REQUIREMENTS:
Copy out lines with the word "scene" from the material that follows.

DATA BLOCK:
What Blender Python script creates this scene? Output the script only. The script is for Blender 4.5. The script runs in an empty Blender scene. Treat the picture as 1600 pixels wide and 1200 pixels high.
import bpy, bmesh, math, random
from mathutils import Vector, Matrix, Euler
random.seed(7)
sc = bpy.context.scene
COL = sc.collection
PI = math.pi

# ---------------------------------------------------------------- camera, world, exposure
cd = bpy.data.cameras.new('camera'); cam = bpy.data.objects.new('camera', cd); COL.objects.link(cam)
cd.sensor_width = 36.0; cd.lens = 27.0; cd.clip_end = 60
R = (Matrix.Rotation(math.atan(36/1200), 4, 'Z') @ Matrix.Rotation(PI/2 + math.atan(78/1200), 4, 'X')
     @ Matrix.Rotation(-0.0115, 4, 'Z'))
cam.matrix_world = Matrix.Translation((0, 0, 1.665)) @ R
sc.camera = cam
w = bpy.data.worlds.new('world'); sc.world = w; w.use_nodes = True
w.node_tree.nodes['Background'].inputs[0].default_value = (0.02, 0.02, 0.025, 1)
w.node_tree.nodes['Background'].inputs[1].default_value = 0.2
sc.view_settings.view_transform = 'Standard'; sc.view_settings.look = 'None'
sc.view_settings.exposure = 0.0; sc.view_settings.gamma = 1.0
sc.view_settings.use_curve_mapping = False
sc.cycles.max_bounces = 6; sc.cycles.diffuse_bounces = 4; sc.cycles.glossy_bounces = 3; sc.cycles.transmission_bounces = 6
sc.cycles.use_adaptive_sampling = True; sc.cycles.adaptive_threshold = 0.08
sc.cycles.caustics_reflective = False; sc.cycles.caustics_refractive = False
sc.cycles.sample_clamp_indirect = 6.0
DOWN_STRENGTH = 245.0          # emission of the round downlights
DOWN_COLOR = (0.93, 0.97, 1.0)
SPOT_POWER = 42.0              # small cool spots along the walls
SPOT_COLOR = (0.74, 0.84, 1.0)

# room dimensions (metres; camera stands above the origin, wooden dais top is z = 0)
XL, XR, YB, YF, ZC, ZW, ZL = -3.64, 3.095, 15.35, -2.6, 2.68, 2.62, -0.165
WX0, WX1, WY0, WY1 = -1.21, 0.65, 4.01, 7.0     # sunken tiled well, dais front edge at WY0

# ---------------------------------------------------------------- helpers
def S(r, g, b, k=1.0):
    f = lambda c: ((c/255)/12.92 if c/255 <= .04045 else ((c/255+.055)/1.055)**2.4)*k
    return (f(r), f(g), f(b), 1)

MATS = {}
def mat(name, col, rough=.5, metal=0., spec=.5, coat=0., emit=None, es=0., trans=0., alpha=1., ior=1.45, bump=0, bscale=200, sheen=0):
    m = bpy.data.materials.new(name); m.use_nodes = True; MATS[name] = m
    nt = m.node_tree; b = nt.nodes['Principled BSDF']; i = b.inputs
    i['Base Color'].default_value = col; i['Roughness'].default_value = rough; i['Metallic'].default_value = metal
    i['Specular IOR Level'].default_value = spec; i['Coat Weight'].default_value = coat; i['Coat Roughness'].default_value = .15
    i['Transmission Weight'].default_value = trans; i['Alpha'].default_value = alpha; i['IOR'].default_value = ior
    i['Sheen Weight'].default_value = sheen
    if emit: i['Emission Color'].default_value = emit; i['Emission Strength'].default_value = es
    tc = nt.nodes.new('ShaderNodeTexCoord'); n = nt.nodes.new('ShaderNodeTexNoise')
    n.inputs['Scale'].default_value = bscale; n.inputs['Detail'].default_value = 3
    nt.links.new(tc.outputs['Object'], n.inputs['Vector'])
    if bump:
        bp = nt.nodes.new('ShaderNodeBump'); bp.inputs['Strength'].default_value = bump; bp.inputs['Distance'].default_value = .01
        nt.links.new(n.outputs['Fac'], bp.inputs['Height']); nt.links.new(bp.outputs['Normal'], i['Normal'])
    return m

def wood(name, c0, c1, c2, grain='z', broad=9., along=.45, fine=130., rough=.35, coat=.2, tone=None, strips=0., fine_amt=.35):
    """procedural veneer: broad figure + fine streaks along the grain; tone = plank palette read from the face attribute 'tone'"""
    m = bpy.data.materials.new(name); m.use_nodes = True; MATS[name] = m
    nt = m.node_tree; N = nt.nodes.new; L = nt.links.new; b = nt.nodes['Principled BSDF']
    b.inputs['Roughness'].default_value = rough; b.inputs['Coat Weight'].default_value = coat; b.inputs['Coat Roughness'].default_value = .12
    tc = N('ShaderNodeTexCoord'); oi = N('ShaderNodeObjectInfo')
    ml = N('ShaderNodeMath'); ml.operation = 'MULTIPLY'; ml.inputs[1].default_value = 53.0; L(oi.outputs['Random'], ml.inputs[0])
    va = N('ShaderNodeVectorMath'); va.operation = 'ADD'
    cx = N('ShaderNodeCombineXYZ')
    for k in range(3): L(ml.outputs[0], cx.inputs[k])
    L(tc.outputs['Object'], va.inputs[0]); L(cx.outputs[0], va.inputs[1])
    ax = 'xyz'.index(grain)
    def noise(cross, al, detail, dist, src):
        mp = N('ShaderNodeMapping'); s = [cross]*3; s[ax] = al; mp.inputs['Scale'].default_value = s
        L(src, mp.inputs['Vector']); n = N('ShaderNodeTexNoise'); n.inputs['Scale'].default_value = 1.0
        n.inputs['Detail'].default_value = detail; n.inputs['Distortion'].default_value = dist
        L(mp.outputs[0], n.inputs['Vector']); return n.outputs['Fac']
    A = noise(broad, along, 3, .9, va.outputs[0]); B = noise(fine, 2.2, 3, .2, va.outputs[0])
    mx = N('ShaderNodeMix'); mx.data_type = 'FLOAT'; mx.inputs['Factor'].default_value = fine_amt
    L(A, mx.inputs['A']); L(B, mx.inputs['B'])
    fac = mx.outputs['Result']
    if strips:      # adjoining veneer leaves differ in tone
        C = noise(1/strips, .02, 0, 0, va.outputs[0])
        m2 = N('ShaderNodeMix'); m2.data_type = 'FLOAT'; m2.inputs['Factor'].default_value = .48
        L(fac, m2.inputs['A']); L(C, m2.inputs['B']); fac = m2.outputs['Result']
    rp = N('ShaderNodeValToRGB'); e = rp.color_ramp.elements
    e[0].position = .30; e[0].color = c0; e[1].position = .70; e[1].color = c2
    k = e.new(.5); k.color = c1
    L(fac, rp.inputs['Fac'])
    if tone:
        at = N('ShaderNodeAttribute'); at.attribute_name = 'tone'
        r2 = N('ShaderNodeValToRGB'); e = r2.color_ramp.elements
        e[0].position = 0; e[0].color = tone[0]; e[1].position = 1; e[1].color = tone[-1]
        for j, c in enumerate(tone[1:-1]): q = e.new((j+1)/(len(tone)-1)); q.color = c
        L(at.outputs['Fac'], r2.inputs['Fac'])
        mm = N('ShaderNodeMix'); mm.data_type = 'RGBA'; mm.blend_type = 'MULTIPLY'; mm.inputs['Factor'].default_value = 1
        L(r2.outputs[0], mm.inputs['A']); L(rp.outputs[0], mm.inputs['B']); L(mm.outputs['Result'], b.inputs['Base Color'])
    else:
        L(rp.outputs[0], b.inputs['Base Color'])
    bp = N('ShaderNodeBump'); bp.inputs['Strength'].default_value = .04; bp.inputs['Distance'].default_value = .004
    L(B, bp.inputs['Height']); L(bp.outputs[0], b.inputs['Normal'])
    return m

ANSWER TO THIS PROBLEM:
What Blender Python script creates this scene? Output the script only. The script is for Blender 4.5. The script runs in an empty Blender scene. Treat the picture as 1600 pixels wide and 1200 pixels high.
sc = bpy.context.scene